Mozambique central bank cuts key rate for sixth time in 2024
File photo: Notícias
Mozambique’s stock of public debt at the end of the first quarter was up 2.8% on a year earlier, to 999 billion meticais (€14.5 billion), according to budget execution data in a report to which Lusa had access on Wednesday.
According to the report, from the Ministry of Economy and Finance, this total volume of debt, both internally and externally contracted, compares with 971.4 billion meticais (€14.117 billion) in the same period of 2023.
“In line with the trend of stabilisation of the external debt stock, during the first quarter the government did not take out any new loans, but in the meantime initialled six financing agreements in the form of grants totalling 194.9 million dollars [€181 million] with multilateral partners, namely the World Bank and the African Development Bank,” reads the report.
Of the state’s total debt on 31 March 2024, 651.192 billion meticais (€9.463 billion) corresponded to external debt (multilateral, bilateral and sovereign debt securities), which in this case was down on the first quarter of 2023, when this stock was 615.655 billion meticais (€8.947 billion).
In terms of domestic debt, which includes the issue of short-term Treasury Bills (BTs) and long-term Treasury Bonds (OTs), as well as loans from the Bank of Mozambique, the stock rose from 313.780 billion meticais (€4.560 billion) to 347.869 billion meticais (€5.055 billion) in one year.
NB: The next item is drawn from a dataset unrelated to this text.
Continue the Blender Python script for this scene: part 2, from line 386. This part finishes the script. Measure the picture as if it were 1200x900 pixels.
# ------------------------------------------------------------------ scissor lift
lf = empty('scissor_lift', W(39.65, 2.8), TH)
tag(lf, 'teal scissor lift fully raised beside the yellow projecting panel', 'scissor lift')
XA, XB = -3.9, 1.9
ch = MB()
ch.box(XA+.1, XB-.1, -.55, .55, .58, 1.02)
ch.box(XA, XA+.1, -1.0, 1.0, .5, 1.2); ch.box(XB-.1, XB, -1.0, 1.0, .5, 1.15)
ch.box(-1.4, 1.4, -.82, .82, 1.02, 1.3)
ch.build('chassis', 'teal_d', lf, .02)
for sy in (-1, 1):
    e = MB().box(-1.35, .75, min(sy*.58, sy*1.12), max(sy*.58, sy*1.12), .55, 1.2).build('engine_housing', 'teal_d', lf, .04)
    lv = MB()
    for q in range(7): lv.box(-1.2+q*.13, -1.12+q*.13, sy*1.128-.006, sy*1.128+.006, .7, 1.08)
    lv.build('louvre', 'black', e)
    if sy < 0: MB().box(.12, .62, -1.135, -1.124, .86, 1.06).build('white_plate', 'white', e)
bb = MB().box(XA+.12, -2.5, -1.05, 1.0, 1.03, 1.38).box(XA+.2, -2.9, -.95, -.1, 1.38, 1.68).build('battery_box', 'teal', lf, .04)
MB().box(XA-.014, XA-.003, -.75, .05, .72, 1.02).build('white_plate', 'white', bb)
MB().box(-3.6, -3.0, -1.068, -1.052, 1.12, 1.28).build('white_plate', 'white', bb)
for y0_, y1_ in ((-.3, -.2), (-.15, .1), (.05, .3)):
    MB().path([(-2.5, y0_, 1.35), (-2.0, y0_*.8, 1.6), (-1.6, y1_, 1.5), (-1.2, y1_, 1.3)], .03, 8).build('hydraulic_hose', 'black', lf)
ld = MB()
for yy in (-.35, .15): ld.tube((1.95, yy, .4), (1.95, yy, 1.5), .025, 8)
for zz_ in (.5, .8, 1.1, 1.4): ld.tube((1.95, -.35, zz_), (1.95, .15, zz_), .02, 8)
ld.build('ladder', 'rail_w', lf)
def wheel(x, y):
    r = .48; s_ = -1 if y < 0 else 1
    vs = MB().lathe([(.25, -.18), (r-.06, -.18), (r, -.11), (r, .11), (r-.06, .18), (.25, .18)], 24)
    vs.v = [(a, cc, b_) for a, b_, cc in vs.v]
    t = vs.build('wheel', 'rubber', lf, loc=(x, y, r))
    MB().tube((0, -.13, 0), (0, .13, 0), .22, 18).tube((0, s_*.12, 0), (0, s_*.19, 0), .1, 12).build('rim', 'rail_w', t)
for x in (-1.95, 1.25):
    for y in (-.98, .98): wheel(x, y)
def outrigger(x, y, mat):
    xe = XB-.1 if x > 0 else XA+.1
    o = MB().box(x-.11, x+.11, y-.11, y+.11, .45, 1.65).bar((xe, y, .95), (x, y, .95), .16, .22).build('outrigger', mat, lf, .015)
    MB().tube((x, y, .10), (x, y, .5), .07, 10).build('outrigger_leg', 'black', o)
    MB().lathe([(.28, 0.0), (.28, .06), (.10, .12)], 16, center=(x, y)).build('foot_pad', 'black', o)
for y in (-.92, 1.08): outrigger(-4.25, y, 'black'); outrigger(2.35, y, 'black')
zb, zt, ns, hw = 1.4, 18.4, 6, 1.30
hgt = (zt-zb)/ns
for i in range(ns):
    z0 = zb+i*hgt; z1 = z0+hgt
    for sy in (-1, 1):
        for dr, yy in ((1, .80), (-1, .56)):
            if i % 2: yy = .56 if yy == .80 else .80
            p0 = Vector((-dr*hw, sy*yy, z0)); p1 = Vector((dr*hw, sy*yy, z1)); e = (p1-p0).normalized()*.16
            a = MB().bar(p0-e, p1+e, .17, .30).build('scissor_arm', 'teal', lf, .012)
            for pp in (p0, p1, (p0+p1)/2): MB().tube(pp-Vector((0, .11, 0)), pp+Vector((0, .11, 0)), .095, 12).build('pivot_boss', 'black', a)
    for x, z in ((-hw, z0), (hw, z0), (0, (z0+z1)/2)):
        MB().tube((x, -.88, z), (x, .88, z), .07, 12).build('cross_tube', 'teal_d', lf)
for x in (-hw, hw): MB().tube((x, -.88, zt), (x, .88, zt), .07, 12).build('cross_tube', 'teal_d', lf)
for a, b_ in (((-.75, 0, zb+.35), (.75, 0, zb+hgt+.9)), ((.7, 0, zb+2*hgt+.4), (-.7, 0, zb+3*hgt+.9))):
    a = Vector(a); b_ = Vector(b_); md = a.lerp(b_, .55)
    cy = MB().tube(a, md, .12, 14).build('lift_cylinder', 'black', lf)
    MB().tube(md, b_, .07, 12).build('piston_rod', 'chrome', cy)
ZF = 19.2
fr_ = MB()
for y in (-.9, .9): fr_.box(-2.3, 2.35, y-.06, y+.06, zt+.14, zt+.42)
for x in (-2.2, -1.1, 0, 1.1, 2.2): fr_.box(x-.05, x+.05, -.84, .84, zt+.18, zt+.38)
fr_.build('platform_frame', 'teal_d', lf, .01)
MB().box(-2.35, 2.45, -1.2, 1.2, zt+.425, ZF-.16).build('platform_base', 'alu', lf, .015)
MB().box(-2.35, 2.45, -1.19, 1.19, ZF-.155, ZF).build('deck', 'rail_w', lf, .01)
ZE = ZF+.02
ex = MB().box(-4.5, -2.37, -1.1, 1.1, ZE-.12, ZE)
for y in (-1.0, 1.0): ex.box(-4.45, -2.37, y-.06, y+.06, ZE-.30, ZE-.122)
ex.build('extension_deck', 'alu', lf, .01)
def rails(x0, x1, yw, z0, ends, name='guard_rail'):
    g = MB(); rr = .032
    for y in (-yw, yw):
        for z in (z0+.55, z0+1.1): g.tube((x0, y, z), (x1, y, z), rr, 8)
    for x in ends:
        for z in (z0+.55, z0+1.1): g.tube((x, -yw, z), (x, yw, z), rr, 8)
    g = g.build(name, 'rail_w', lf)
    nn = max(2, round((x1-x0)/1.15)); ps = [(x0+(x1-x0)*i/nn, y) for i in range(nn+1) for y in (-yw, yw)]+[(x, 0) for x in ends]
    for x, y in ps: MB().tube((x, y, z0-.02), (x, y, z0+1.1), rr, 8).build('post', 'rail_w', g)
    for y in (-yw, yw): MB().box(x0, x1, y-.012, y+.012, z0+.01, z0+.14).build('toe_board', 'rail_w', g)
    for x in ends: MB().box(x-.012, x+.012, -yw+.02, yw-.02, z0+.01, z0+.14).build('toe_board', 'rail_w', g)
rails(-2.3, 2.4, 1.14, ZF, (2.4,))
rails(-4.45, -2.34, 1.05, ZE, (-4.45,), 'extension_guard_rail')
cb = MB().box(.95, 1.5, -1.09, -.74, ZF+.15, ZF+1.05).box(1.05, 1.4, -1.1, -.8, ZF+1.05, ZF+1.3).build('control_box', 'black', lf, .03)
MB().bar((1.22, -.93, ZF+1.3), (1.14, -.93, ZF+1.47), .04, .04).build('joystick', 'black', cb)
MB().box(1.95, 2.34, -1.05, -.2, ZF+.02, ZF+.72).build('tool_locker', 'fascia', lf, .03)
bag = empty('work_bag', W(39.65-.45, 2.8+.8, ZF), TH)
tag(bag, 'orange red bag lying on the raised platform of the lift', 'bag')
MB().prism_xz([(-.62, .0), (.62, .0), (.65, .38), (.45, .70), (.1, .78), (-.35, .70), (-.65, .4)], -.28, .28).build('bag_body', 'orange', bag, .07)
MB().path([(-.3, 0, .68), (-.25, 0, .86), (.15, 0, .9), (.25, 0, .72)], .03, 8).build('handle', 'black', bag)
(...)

A report on public debt in 2023, released by the Ministry of Economy and Finance in April, highlights the rate of growth of domestic debt, which, if it continues, threatens the process of reversing its unsustainability “in this generation” that had been underway.
“If domestic debt continues to grow at the current rate over the next five years, the breakdown of the stock could balance out at 50 per cent domestic/50 per cent external by 2029, with a portfolio dominated by purely commercial instruments, a scenario that would jeopardise the chances of reversing the unsustainability of the debt in this generation,” reads the debt report, previously reported on by Lusa.
It adds that, as interest rates on BTs and OTs “have increased, the cost of domestic financing has been driving a continuous upward adjustment in the weighted average interest rate of the government’s loan portfolio.”
This rate has gone from “5 per cent in 2021 to 5.8 per cent in 2022 and now 6.5 per cent in 2023, making for a cumulative increase of 150 basis points in two years,” notes the report, which also warns that the “refinancing risk, reflected in the growing concentration of maturities” of public debt “on the short-term horizon, represents the greatest vulnerability.”
Mozambique’s domestic debt at 31 December 2023 was the equivalent of $4.9113 billion (€4.616 billion). The weight of BT issues in the total stock of the public debt went from 4% in 2019 to 9% in 2023, while the weight of OTs went from 8% to 16% in the same period, according to the same report.
“In the last two years, the average time to maturity has fallen from ten to eight years, which suggests that each year the average maturity of the government’s portfolio falls by one year,” the report states. “Just over a third of all debt matures within a year. In the current climate of pressure on the government’s treasury, this overloaded cycle of domestic debt maturities increases the risk of a scenario materialising over the course of the year in which the treatment of overdue instalments by commercial refinancing will be the only option available to the government.”